# Problem description
In the data below, find each line containing the string "round" and return it.

# The data
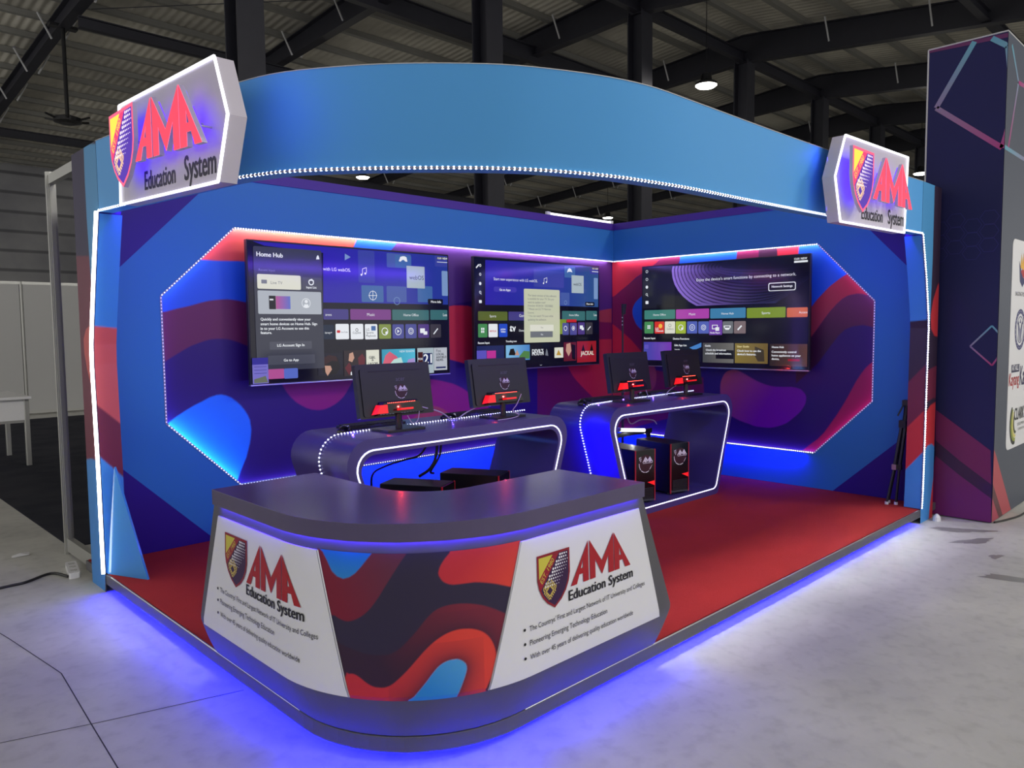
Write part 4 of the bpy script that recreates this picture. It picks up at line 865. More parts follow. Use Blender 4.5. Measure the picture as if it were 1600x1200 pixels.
...
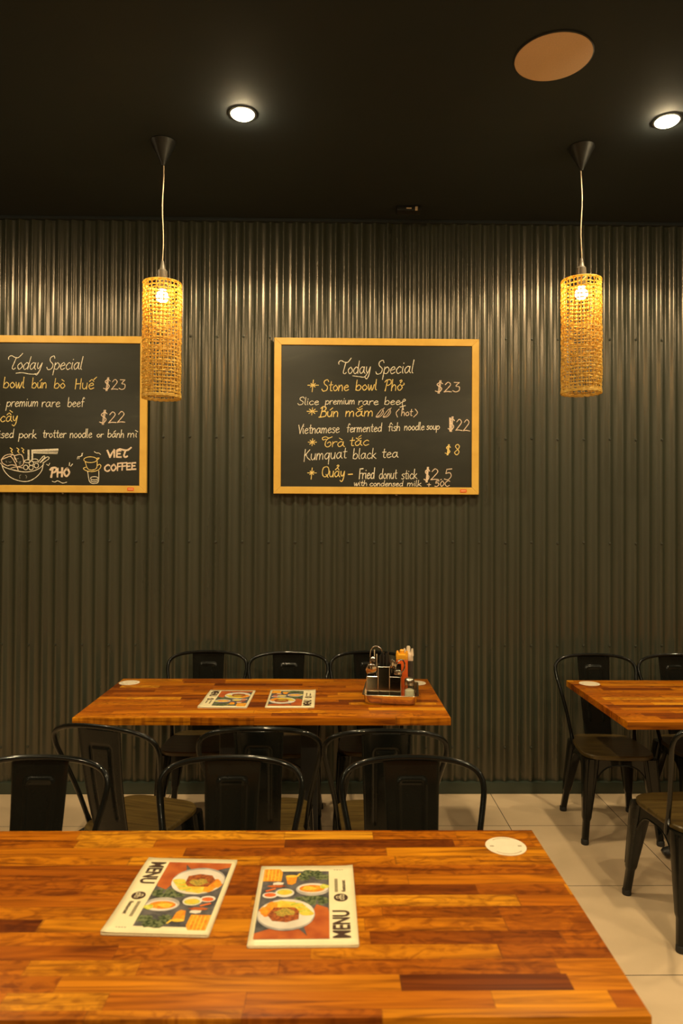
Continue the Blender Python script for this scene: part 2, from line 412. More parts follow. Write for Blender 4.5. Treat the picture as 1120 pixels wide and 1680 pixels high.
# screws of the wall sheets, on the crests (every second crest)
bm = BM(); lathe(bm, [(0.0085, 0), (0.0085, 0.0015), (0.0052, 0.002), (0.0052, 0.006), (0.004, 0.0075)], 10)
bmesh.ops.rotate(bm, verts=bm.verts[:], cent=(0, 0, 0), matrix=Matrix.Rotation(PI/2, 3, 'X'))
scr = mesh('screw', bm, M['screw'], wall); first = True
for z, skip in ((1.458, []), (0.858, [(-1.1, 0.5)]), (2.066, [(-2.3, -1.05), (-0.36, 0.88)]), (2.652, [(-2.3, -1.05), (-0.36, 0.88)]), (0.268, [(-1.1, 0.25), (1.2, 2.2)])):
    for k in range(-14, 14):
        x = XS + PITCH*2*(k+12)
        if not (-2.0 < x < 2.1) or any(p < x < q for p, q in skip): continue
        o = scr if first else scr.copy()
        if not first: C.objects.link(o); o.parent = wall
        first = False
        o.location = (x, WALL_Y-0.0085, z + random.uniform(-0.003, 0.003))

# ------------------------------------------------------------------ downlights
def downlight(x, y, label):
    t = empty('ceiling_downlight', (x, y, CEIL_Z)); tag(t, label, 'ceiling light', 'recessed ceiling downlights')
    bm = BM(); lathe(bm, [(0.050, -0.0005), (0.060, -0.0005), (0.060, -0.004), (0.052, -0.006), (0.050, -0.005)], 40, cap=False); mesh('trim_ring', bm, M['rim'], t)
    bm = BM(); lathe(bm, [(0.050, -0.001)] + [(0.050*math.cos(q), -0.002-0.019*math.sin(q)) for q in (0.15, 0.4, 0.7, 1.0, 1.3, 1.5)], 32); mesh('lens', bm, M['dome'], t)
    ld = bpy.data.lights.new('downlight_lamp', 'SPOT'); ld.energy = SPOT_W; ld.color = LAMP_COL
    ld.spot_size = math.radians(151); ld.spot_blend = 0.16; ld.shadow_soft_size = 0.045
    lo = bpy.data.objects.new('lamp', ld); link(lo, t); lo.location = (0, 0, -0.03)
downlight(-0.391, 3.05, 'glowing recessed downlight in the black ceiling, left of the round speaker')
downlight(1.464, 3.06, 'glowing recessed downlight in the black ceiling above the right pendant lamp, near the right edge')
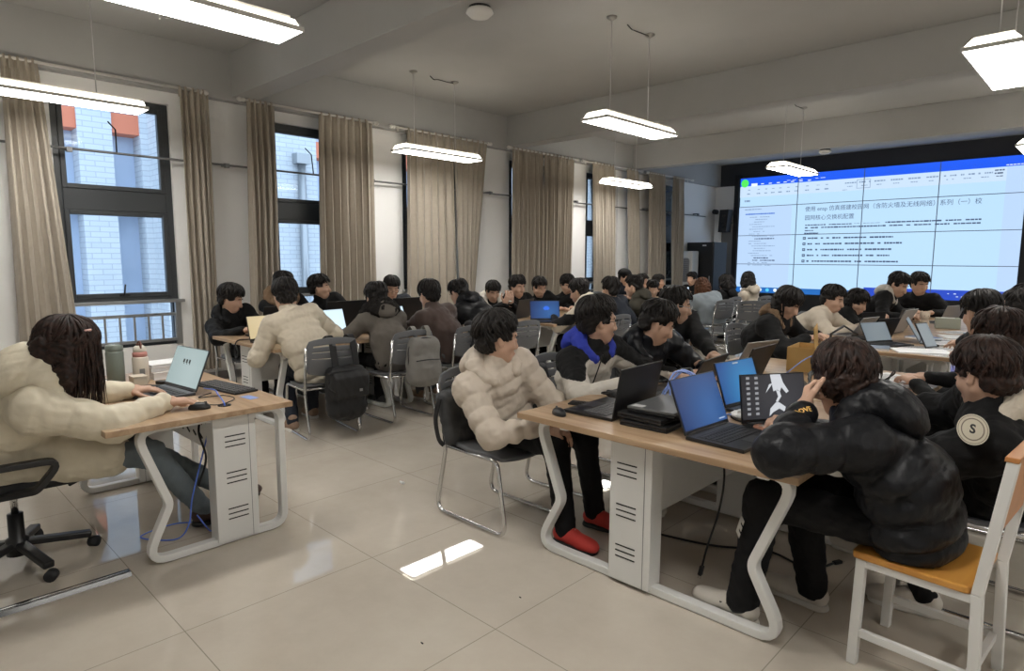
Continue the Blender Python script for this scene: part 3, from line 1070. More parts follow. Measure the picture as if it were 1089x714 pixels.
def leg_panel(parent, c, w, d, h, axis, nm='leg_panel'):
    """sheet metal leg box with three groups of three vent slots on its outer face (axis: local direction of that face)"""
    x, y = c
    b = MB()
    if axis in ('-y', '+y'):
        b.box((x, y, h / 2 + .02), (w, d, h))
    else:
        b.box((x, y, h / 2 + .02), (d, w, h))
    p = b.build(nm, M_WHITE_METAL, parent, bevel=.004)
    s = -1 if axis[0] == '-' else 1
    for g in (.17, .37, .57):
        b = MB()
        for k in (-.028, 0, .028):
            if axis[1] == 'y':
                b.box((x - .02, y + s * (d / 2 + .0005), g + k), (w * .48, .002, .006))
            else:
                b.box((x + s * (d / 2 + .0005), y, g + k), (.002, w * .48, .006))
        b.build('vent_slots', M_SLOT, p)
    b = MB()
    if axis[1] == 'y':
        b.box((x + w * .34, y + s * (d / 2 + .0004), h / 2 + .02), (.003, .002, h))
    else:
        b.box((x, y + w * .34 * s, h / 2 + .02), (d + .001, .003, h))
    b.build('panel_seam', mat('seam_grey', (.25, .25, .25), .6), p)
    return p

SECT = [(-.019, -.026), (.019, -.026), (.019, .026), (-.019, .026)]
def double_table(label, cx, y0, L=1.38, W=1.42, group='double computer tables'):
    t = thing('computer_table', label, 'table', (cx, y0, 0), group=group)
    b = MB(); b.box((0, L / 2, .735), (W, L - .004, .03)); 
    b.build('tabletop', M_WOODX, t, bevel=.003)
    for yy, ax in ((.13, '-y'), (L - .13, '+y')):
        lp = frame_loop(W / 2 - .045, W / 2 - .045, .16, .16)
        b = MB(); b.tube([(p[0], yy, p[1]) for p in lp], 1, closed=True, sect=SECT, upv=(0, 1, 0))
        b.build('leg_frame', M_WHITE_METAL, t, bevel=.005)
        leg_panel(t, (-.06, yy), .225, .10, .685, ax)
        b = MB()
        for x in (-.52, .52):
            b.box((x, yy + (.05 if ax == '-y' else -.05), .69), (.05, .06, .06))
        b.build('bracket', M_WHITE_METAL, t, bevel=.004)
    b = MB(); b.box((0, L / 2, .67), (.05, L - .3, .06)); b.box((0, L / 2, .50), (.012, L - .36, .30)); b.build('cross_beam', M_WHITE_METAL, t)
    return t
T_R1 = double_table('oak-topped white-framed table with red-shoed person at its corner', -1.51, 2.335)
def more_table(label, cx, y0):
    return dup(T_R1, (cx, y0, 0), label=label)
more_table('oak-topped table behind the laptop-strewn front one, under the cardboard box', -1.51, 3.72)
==
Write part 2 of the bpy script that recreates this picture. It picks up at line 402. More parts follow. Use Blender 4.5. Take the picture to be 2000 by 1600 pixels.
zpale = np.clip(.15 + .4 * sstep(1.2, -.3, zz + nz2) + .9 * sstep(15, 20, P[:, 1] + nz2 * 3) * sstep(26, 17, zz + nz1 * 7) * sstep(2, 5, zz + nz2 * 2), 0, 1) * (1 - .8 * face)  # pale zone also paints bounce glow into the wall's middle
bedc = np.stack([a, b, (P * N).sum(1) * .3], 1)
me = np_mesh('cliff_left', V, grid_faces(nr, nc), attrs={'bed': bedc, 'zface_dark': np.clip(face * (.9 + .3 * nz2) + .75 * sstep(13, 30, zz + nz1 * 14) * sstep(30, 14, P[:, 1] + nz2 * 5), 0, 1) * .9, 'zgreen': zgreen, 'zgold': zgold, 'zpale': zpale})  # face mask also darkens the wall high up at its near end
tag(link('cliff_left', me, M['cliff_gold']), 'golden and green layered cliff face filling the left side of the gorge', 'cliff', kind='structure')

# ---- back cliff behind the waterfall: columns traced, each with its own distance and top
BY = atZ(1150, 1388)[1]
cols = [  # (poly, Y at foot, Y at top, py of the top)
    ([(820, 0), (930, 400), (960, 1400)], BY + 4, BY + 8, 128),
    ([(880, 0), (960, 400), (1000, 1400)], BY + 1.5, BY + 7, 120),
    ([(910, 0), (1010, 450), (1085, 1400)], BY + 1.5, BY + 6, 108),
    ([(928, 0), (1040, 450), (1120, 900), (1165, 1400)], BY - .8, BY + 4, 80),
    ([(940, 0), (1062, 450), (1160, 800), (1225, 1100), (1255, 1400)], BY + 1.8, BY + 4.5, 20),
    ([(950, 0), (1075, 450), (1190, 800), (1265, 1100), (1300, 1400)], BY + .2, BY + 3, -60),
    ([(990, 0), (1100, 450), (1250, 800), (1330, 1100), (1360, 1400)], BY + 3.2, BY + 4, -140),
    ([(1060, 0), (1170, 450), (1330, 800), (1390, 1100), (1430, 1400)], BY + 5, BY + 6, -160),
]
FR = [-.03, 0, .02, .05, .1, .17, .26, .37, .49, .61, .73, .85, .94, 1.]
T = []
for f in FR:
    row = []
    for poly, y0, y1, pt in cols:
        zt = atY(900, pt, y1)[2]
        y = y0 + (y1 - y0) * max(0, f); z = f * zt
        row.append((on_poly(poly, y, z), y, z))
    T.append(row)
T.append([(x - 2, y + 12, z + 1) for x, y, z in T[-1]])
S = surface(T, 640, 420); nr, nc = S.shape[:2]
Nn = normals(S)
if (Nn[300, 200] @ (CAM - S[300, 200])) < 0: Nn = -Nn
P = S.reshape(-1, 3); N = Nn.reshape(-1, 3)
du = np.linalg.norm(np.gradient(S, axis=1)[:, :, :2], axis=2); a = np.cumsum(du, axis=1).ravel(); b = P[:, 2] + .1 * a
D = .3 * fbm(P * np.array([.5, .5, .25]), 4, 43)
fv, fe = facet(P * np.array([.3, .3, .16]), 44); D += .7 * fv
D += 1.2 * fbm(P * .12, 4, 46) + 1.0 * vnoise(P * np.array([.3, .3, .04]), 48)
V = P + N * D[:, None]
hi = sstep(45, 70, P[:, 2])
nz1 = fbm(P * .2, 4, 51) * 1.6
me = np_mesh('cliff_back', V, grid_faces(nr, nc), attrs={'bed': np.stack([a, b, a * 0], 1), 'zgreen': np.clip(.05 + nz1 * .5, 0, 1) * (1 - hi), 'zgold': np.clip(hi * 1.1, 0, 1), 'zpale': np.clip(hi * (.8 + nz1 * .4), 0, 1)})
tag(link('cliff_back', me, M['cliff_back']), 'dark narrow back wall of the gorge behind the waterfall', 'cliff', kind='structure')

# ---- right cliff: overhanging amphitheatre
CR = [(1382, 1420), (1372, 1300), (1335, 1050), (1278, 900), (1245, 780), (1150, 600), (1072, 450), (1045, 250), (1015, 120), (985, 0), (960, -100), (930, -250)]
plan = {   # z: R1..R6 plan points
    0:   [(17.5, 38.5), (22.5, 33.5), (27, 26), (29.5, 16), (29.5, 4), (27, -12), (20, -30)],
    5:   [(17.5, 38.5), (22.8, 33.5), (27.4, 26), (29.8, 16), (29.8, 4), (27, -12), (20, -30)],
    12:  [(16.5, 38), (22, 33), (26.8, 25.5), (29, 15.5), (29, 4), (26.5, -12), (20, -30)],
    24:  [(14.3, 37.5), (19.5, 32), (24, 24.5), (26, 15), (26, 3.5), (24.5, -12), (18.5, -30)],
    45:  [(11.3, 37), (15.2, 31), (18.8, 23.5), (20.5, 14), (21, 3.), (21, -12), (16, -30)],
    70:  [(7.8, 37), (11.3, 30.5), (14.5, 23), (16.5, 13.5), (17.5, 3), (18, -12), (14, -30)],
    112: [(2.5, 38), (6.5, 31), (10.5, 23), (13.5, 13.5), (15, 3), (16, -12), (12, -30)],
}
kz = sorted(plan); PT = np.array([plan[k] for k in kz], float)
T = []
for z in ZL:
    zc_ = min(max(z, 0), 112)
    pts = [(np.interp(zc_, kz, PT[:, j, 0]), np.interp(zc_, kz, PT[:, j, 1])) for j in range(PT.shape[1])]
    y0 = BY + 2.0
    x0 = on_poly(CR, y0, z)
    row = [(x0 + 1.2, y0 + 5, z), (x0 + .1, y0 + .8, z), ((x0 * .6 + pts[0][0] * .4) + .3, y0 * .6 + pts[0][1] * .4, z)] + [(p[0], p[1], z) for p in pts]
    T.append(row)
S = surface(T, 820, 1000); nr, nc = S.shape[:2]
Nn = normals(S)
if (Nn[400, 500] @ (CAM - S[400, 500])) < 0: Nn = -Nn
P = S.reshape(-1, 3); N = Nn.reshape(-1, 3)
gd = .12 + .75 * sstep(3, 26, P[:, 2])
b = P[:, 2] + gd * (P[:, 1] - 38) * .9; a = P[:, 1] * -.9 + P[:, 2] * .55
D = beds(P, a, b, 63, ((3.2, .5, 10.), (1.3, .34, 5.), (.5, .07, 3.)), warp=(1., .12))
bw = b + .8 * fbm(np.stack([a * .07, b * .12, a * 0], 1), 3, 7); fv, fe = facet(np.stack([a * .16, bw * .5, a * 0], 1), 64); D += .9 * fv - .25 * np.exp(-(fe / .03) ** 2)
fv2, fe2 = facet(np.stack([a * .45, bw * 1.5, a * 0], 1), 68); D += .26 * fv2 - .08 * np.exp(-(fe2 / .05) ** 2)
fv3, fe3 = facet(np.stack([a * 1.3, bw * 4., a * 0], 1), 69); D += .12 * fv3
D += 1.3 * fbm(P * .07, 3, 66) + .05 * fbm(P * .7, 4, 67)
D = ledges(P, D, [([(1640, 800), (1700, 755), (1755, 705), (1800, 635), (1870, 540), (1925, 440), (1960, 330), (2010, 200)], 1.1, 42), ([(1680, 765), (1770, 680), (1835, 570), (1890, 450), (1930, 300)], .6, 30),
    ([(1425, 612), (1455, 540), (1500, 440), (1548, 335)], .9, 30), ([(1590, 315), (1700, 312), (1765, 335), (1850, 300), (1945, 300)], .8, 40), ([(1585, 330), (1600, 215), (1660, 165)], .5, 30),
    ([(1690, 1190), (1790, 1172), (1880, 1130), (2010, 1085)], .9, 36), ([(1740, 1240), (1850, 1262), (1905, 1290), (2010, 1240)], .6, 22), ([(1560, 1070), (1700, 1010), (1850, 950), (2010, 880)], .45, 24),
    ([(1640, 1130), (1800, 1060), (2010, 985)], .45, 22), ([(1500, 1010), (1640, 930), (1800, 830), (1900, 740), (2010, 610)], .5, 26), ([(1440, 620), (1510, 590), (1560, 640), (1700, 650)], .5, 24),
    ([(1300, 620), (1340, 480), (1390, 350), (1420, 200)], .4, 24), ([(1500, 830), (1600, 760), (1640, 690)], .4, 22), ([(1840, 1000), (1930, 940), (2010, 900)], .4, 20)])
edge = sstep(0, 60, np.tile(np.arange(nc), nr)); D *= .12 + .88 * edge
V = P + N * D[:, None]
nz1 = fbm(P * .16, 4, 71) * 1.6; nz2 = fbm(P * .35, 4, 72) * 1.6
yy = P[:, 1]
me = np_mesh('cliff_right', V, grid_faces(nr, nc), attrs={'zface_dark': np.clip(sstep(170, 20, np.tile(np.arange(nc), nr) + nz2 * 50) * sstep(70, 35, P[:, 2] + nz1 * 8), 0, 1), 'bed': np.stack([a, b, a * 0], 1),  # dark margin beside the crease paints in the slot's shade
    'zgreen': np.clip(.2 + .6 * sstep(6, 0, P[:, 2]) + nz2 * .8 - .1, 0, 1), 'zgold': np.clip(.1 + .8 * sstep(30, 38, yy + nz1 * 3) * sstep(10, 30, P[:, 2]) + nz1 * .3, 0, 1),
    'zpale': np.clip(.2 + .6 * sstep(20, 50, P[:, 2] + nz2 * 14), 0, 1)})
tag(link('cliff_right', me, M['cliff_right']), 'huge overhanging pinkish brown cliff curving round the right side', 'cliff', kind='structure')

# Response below
downlight(-0.391, 3.05, 'glowing recessed downlight in the black ceiling, left of the round speaker')
tag(link('cliff_right', me, M['cliff_right']), 'huge overhanging pinkish brown cliff curving round the right side', 'cliff', kind='structure')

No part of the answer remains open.